Sources familiar with the investigation tell the I-Team Roches experienced a "psychotic episode", as deputies responded to his maximum security cell on the fourth floor.

Santa Clara County Undersheriff John Hirokawa described what happened. On Tuesday he said, "Jail staff noticed he was banging the door with his fist and a bit angry."

Sources say Roches refused to take his psych meds, so officers decided to move him to the eighth floor mental health unit, but he refused to go. When pepper spray didn't work, the guards tried "Clear Out" tear gas and then, according to Hirokawa, "They deployed an air-powered plastic projectile."

It was a projectile from a riot gun -- yes, covered in plastic -- but containing metal beads for optimum impact.

Officers hit Roches three times, spaced a minute apart. Sources tell the I-Team he had 15-inches of bruising on his upper abdomen and chest area. Five days later, this past Monday, Roches died at the jail. Sources say an officer found him with "a bloody froth coming out of his mouth."

On Tuesday, Sheriff Laurie Smith revealed a surveillance camera recorded Roches' cell extraction. She said, "I'm just talking about during the extraction time, we have, we have video of all of that, we have everything that we described here, we have all of it."

The sheriff will not release that video of the cell extraction, at this point. And she has not responded to I-Team requests for an interview. We'd like to know what training the officers had with that riot gun, and what guidelines they follow for its use.

Other sheriffs have strict rules about the FN-303. Guidelines from one department in the Midwest say: "... the potential for great bodily harm or death exists if the person's head or neck is struck at any range, or if the person is struck in the torso or mid-section at range of less than 12 feet."

Sources tell the I-Team an officer fired the FN-303 through the food tray port in the metal door, and Roches was standing only 6-8 feet away.

The Boston Police Department destroyed all their FN-303's, after a Red Sox celebration in 2004. An officer mistakenly shot 21-year-old Torie Snelgrove in the eye, killing her.

The FN-303 is a powerful weapon, used by the U.S. military for crowd control in Iraq, including prison riots.

Prison rights attorney Ernie Galvin tells the I-Team about Roches' cell extraction, "There are ways out of that situation other than use of force of any kind."

Galvin is one of the attorneys on the landmark Coleman case that addressed prison overcrowding and other issues.
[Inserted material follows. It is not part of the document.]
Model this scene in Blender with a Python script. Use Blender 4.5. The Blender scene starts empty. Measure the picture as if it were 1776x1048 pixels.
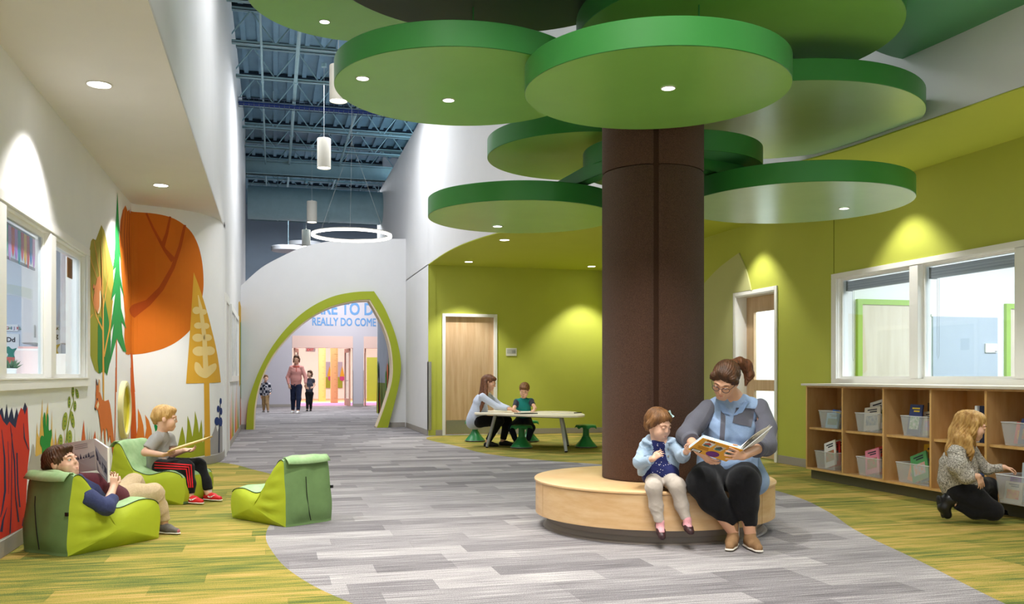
import bpy, bmesh, math, random
import numpy as np
from mathutils import Vector, Matrix
from math import sin, cos, pi, radians, sqrt, atan2

# ------------------------------------------------------------------ camera, world, exposure, large lights
scene = bpy.context.scene
COL = scene.collection
FOC, CXP, CYP, CAMZ = 1560.0, 888.0, 652.0, 1.2
PSI = math.atan(414 / 1560)
CS, SN = cos(PSI), sin(PSI)
cam_data = bpy.data.cameras.new('camera')
cam = bpy.data.objects.new('camera', cam_data)
COL.objects.link(cam)
cam.location = (0, 0, CAMZ)
cam.rotation_euler = (pi / 2, 0, -PSI)
cam_data.sensor_width = 36
cam_data.lens = FOC / 1776 * 36
cam_data.shift_y = (CYP - 524) / 1776
cam_data.clip_end = 200
scene.camera = cam
vs = scene.view_settings
vs.view_transform = 'Standard'
vs.look = 'None'
vs.gamma = 1
vs.use_curve_mapping = False
vs.exposure = 0.34
scene.cycles.max_bounces = 8
scene.cycles.diffuse_bounces = 5
scene.cycles.glossy_bounces = 3
scene.cycles.transmission_bounces = 6
scene.cycles.transparent_max_bounces = 12
scene.cycles.sample_clamp_indirect = 6
scene.cycles.caustics_reflective = False
scene.cycles.caustics_refractive = False
world = bpy.data.worlds.new('world')
scene.world = world
world.use_nodes = True
world.node_tree.nodes['Background'].inputs[0].default_value = (0.88, 0.93, 1.0, 1)
world.node_tree.nodes['Background'].inputs[1].default_value = 1.15


def area_light(name, loc, size, power, color=(1, 1, 1), rot=(0, 0, 0), size_y=None, spread=180):
    l = bpy.data.lights.new(name, 'AREA')
    l.shape = 'RECTANGLE'
    l.size = size
    l.size_y = size_y or size
    l.energy = power
    l.color = color
    l.spread = radians(spread)
    o = bpy.data.objects.new(name, l)
    o.location = loc
    o.rotation_euler = rot
    COL.objects.link(o)
    return o


# overhead area fills added to brighten lobby, hall and far room, without real fixtures
area_light('overhead_fill_light', (1.0, 1.5, 6.7), 3.0, 330, (1, 0.97, 0.93), spread=115)
area_light('deck_fill_blue', (7.6, 19.0, 7.1), 20, 1300, (0.62, 0.82, 1.0), (0, radians(100), 0), 0.8)  # added blue fill that brightens the roof deck; no window behind it
area_light('overhead_fill_light', (0.9, 10.0, 6.7), 2.2, 110, (0.95, 0.97, 1.0))
area_light('overhead_fill_light', (1.2, 17.5, 6.6), 2.2, 150, (0.93, 0.96, 1.0))
area_light('overhead_fill_light', (1.5, 29.0, 6.8), 3.0, 420, (0.9, 0.95, 1.0))
area_light('overhead_fill_light', (2.5, 33.2, 5.0), 2.5, 160, (1.0, 0.95, 0.95))
area_light('overhead_fill_light', (2.5, 41, 4.4), 5, 480, (1, 0.97, 0.97))
area_light('classroom_light', (9.6, 7.0, 3.3), 3.5, 330, (0.95, 0.97, 1.0))
area_light('classroom_light', (-3.6, 8.0, 3.1), 2.4, 120, (0.97, 0.98, 1.0))


# ------------------------------------------------------------------ view geometry helpers (measured camera of the photograph)
def D_(px, py):
    a = (px - CXP) / FOC
    b = (CYP - py) / FOC
    return Vector((a * CS + SN, -a * SN + CS, b))


def J(px, py, z):            # point at camera depth z metres
    v = D_(px, py)
    return Vector((v.x * z, v.y * z, CAMZ + v.z * z))


def onz(px, py, z=0.0):      # point at height z
    v = D_(px, py)
    t = (z - CAMZ) / v.z
    return Vector((v.x * t, v.y * t, z))


def onx(px, py, x):
    v = D_(px, py)
    t = x / v.x
    return Vector((x, v.y * t, CAMZ + v.z * t))


def ony(px, py, y):
    v = D_(px, py)
    t = y / v.y
    return Vector((v.x * t, y, CAMZ + v.z * t))


def camw(X, Z, z):           # camera-plan coordinates (right, forward) to world
    return Vector((X * CS + Z * SN, -X * SN + Z * CS, z))


RT = Vector((CS, -SN, 0))     # right of the camera
FW = Vector((SN, CS, 0))      # forward
UP = Vector((0, 0, 1))


# ------------------------------------------------------------------ materials
def lin(c):
    if isinstance(c, str):
        c = [int(c[i:i + 2], 16) for i in (0, 2, 4)]
    r = []
    for v in c[:3]:
        v = v / 255.0
        r.append(v / 12.92 if v <= 0.04045 else ((v + 0.055) / 1.055) ** 2.4)
    return (r[0], r[1], r[2], 1)


MATS = {}


def mat(name, color='808080', rough=0.6, spec=0.3, metal=0.0, noise=0.0, nscale=20, bump=0.0, bscale=200,
        stretch=None, color2=None, sheen=0.0, emit=0.0, alpha=None, trans=0.0):
    if name in MATS:
        return MATS[name]
    m = bpy.data.materials.new(name)
    m.use_nodes = True
    nt = m.node_tree
    b = nt.nodes['Principled BSDF']
    b.inputs['Base Color'].default_value = lin(color)
    b.inputs['Roughness'].default_value = rough
    b.inputs['Specular IOR Level'].default_value = spec
    b.inputs['Metallic'].default_value = metal
    if sheen:
        b.inputs['Sheen Weight'].default_value = sheen
    if emit:
        b.inputs['Emission Color'].default_value = lin(color)
        b.inputs['Emission Strength'].default_value = emit
    if trans:
        b.inputs['Transmission Weight'].default_value = trans
    if alpha is not None:
        b.inputs['Alpha'].default_value = alpha
    if noise or bump or color2:
        tc = nt.nodes.new('ShaderNodeTexCoord')
        mp = nt.nodes.new('ShaderNodeMapping')
        nt.links.new(tc.outputs['Object'], mp.inputs['Vector'])
        if stretch:
            mp.inputs['Scale'].default_value = stretch
        if noise or color2:
            n = nt.nodes.new('ShaderNodeTexNoise')
            n.inputs['Scale'].default_value = nscale
            n.inputs['Detail'].default_value = 5
            n.inputs['Roughness'].default_value = 0.6
            nt.links.new(mp.outputs[0], n.inputs['Vector'])
            mx = nt.nodes.new('ShaderNodeMix')
            mx.data_type = 'RGBA'
            c1 = lin(color)
            if color2:
                c2 = lin(color2)
            else:
                c2 = tuple(v * (1 - noise) for v in c1[:3]) + (1,)
            mx.inputs[6].default_value = c1
            mx.inputs[7].default_value = c2
            rp = nt.nodes.new('ShaderNodeMapRange')
            rp.inputs[1].default_value = 0.35
            rp.inputs[2].default_value = 0.65
            nt.links.new(n.outputs[0], rp.inputs[0])
            nt.links.new(rp.outputs[0], mx.inputs[0])
            nt.links.new(mx.outputs[2], b.inputs['Base Color'])
        if bump:
            n2 = nt.nodes.new('ShaderNodeTexNoise')
            n2.inputs['Scale'].default_value = bscale
            n2.inputs['Detail'].default_value = 3
            nt.links.new(mp.outputs[0], n2.inputs['Vector'])
            bp = nt.nodes.new('ShaderNodeBump')
            bp.inputs['Strength'].default_value = bump
            bp.inputs['Distance'].default_value = 0.01
            nt.links.new(n2.outputs[0], bp.inputs['Height'])
            nt.links.new(bp.outputs[0], b.inputs['Normal'])
    MATS[name] = m
    return m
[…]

Last year, the state prison system prohibited the use of pepper spray and less lethal weapons such as the FN-303 "for inmates with mental health issues" unless there is "an imminent threat".

Galvin says, "Before they use all that on a person alone in the cell, there should be a very, very good reason reviewed by a very high official at the institution as to why they did that."

That is one of the questions the I-Team would like to ask Sheriff Laurie Smith -- was she informed before the officer used the riot gun on the inmate? Her press officer told us throughout the day he was arranging the interview, but never came through. We'll keep at it.